If a tool wholesaler’s primary market is amateurs located in far-flung countries outside of Japan, then the fluid reputation of his brandnames, inflated by clever marketing, have much greater influence on his profits than blade quality. Indeed, few amateurs in any country know how to properly use and maintain professional-grade chisels anymore.

Even in Japan, amateurs carelessly damage quality blades blaming their failure on the blacksmith. Therefore, when marketing exclusively to inexperienced amateurs either domestically or internationally, the wholesaler’s surest path to profitability is to sell purty-lookin mass-produced blades with a high profit margin that are softer and more resistant to damage than blades intended exclusively for professional woodworkers. Therefore, blades sold primarily to amateurs overseas do not need to be hand-forged from the best materials but can be mass-produced using less-expensive steel at lower cost resulting in higher profits. And since the brandname is fluid and can be easily repaired through marketing, quality is of little consequence.

That is the Miki way of doing business, very much in the style of MacDonalds. Do you like kangaroo meat?

The Quest

I learned an expensive lesson during this first phase of buying chisels and planes and destroying their blades, namely that most of the famous brandname products available on the market at the time all looked mahvelous dahling, absolutely mahvelous, but despite reputation and hype had inefficent, soft blades made with little skill. And so with lighter pockets and heavier wisdom I next went looking for real live blacksmiths producing in more traditional ways instead of mass-produced famous brand-names.

I focused on traditional blacksmiths unaffiliated with the large wholesalers, working in small smithies who continued to produce chisels and planes for professionals using traditional blacksmithing techniques, and did not stoop to mass-production. I had set myself a time consuming challenge that couldn’t be accomplished using the internet or telephone alone. Indeed, these craftsmen don’t own computers, mobile phones or even fax machines. You remember those, right?

During the next phase I bought more chisels and planes and ruthlessly damaged more blades. I spent weekends on trains going all over Japan visiting woodworkers and blacksmiths, inspecting forges, and checking QC techniques and steel stockpiles.
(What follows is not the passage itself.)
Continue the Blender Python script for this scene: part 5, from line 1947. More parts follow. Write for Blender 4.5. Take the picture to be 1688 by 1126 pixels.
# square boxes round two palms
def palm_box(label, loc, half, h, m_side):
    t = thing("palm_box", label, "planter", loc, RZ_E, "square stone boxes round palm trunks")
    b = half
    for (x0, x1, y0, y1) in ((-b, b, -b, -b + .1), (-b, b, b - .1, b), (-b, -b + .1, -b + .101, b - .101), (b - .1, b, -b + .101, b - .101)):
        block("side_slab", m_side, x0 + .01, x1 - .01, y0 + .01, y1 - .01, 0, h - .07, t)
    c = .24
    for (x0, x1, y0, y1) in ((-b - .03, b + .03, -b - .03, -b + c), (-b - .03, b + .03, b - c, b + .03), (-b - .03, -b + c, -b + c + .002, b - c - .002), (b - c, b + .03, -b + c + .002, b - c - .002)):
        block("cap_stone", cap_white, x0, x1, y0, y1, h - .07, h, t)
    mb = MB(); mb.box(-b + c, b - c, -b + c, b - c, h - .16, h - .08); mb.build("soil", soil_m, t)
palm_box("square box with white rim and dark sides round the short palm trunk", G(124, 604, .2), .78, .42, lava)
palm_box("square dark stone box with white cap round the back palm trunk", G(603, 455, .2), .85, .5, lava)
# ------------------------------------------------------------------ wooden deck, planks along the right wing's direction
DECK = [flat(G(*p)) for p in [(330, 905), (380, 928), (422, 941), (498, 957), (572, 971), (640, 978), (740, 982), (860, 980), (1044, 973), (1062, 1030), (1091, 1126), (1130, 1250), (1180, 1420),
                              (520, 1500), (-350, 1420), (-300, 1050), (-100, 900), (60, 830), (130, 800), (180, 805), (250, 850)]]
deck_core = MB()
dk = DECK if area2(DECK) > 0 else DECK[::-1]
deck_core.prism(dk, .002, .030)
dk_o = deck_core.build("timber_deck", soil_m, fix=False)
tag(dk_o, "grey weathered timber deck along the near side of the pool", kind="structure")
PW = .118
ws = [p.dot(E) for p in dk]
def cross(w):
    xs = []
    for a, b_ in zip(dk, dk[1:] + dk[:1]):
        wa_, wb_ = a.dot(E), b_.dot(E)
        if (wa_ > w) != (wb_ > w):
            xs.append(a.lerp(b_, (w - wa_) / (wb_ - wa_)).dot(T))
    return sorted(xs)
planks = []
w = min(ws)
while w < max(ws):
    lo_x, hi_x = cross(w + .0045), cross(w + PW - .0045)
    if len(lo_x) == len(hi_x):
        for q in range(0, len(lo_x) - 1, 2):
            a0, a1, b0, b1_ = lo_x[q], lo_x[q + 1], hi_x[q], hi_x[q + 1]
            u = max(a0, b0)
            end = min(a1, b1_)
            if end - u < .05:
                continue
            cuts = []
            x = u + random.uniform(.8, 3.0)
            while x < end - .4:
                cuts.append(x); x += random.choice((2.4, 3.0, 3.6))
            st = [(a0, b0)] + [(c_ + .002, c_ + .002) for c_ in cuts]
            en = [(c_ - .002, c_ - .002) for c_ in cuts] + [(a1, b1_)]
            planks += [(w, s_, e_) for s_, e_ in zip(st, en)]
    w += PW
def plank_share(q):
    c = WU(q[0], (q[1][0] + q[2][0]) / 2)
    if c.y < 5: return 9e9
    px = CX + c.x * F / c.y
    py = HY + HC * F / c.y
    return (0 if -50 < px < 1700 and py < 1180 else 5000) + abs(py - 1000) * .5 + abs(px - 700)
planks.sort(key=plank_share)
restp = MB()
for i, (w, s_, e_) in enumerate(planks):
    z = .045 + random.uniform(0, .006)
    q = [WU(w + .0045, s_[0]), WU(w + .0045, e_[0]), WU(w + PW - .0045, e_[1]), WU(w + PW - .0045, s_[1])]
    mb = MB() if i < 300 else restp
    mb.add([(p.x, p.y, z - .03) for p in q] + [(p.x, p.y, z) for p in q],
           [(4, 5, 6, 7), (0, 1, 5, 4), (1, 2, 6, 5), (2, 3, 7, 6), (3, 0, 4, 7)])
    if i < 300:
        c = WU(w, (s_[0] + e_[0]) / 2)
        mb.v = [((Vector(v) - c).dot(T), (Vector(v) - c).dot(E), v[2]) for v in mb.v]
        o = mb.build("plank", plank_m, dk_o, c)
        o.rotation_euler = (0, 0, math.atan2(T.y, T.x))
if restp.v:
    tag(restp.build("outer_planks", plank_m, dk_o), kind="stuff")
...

At last I found 3 chisel blacksmiths and one plane blacksmith that consistently produced only the professional-grade tools I wanted with real-world performance approaching that of Kiyotada, Ichihiro, and Yokozaka. They didn’t make the prettiest blades, and certainly didn’t charge like prima donnas, but their blades all cut like crazy and kept cutting a long time without dulling or chipping.

I should add that Kiyotada, Ichihiro, and Yokozaka’s tools were expensive even when they were alive and producing daily. But since the tools I was seeking were to be secondary, perhaps temporary tools, I was willing to sacrifice appearance for lower cost on condition that the blades satisfied my performance criteria for sharpness, durability, and ease of shapening.

The Business

During this process I was in communication with professional woodworker friends in the US that know how to use and maintain Japanese planes and chisels. I told them of my adventures and even sent them some of the tools I found to try. After testing the tools they too wanted some. Word of mouth spread and one thing lead to another.

I have a day job, so C&S Tools is not focused on maximizing profits. We sell our tools for the standard retail price in Japan plus online transaction fees without a gaijin or export markup. It’s more an excuse to spend time with the Japanese blacksmiths and other honest craftsmen I respect than a cash cow.

Unfortunately, our blacksmiths are not getting younger. Some have retired. The rest are in their late 70’s and 80’s. Production will not continue much longer, so if you are looking for professional-grade chisels and planes at a reasonable price, as I was, then don’t wait too long. No one knows when the “grey rain-curtain of this world will roll back and all will turn to silver glass,” as the old wizard put it.

Until then I have the honor to remain,

Your Most Humble and Obedient Servant.